Tuesday, April 28, 2015

An Idea Whose Time Has Ceased To Make Any Sense At All

John Kinsella: Is this heaven?
Ray Kinsella: It's Iowa.
John Kinsella: Iowa? I could have sworn this was heaven.
[starts to walk away]
Ray Kinsella: Is there a heaven?
John Kinsella: Oh yeah. It's the place where dreams come true.
Ray Kinsella: Maybe this is heaven.
-"Field of Dreams"

If Ray Kinsella actually lived in Iowa, as opposed to having been deposited there by a screenwriter and a movie script, then he would have been better served leaving his corn crop in place as opposed to erecting a place where dreams were permitted to come true. 

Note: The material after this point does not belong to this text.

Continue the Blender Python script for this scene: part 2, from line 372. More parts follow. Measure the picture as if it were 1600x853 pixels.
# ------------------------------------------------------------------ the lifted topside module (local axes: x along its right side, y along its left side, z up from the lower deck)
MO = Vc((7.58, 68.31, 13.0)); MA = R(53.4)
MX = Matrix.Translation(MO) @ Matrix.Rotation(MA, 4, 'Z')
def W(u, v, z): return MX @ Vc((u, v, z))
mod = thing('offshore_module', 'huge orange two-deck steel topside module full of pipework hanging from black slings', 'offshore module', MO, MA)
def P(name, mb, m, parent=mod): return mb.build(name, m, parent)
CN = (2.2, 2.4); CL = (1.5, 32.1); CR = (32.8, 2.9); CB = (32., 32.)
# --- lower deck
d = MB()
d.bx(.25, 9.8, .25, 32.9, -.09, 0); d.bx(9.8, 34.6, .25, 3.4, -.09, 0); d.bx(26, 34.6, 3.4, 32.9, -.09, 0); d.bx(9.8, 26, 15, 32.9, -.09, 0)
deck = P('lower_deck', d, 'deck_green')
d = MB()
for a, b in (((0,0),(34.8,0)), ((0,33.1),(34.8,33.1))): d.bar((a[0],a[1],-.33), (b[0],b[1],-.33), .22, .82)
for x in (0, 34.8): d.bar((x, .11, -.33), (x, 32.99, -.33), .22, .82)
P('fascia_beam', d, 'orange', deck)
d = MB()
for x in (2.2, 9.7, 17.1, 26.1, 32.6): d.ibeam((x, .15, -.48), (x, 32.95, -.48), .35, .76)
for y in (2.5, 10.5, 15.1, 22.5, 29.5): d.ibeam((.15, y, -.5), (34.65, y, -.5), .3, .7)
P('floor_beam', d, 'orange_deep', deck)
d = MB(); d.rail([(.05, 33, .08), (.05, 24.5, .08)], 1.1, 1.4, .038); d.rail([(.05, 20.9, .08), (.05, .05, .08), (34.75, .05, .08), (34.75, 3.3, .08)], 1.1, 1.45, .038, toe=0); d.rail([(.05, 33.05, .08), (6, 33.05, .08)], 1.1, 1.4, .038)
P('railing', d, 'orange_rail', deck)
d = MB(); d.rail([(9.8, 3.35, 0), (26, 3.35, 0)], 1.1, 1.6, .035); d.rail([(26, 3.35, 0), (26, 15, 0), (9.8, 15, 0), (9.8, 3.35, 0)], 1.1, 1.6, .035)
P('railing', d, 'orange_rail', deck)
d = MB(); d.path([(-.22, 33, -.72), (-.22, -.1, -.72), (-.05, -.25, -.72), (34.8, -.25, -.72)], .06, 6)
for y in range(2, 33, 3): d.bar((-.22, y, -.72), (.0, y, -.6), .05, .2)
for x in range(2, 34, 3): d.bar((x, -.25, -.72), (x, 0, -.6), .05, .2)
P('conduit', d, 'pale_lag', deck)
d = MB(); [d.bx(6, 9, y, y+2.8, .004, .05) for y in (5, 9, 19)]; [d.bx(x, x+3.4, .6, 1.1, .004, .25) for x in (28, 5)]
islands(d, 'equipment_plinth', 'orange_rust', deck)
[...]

 At least in Ray Kinsella's fictionalized Iowa, the biggest asshole was his brother-in-law Mark.  In the non-fiction version of Iowa, the biggest asshole appears to be Congressman Steve King.  King's latest brainstorm (giving that term its broadest possible interpretation) is to no longer permit Federal courts to rule on the legality of same-sex marriage.  According to Rep. King, "Federal courts have perverted the Constitution to make law and create constitutional rights to things such as privacy, birth control and abortion.  These unenumerated, so-called constitutionally protected rights were not envisioned by our Founding Fathers."  Our Federal courts are Article III courts.  Their power is derived from Article III of the Constitution of the United States, which limits federal judicial power to the adjudication of actual cases or controversies.    

Nothing I enjoy more than a twenty-first century phucktard proclaiming what "constitutionally protected rights" were envisioned and/or were not envisioned by our Founding Fathers.  You know what certainly was not envisioned by our Founding Fathers?  Iowa.  Iowa was not only NOT one of the Original Thirteen States (a/k/a "The Places from Which the Founding Fathers Came") it was not among the first twenty-five states to join the Union.  Shit, Iowa did not become a state until 1846 - after Texas and twenty-seven others.  At the risk of giving Congressman King and his supporters a free lesson in "'Murican" history, Iowa was admitted into the Union at a time when states were admitted in such a way as to maintain the balance between "slave" states and "free" states.  Iowa's state flag should contain a picture of Mexican General Santa Ana.  But for that asshole's incursion in Texas and the latter's successful fight to liberate itself, Texas never would have become, first, a Republic and then, almost immediately thereafter, a State in 1845.  If the Republic of Texas had not become the State of Texas in 1845, then the Iowa Territory would not have become the State of Iowa in 1846.   The "slave" states simply would not have permitted it to happen.  

Iowa's state motto is, "Our liberties we prize and our rights we will maintain."   Apparently, Congressman King believes that the state motto is for suckers - or at the very least for people who are amenable to allowing him to determine what liberties are to be prized and what rights are to be maintained.  

Normally, I would not give a rat's ass about Iowa but for the fact that it is preparing to take its hyper-inflated place on center stage as the roll out towards the 2016 Presidential campaign gets underway.  Other than the fact that the Iowa caucuses have been afforded, historically, a place of significance in American electoral politics, why has what Iowa thinks been elevated to such a dizzying height?  It is the state that has - in at least one Congressional district - re-elected an idiot repeatedly and has done so by overwhelming margins.   

Give me one good reason why what the people of Iowa think is so goddamn important to we the people of these United States?  I have already given you my one good reason why it should not be.  

Oh, and being the home of Radar O'Reilly does not count.  He, too, was a fictional character as are, I fear (at least if Congressman King is any guide) too many of the best Iowans.  Then again, no one - including Yours truly - should ever paint with brush strokes so broad.  Congressman King has not - as far as I know - ever won a statewide election in Iowa (such as for Governor).  His in-state sphere of influence therefore may be limited to the boundary lines of his Congressional district, much as here in New Jersey  we have worked hard to similarly limit that of Scott Garrett.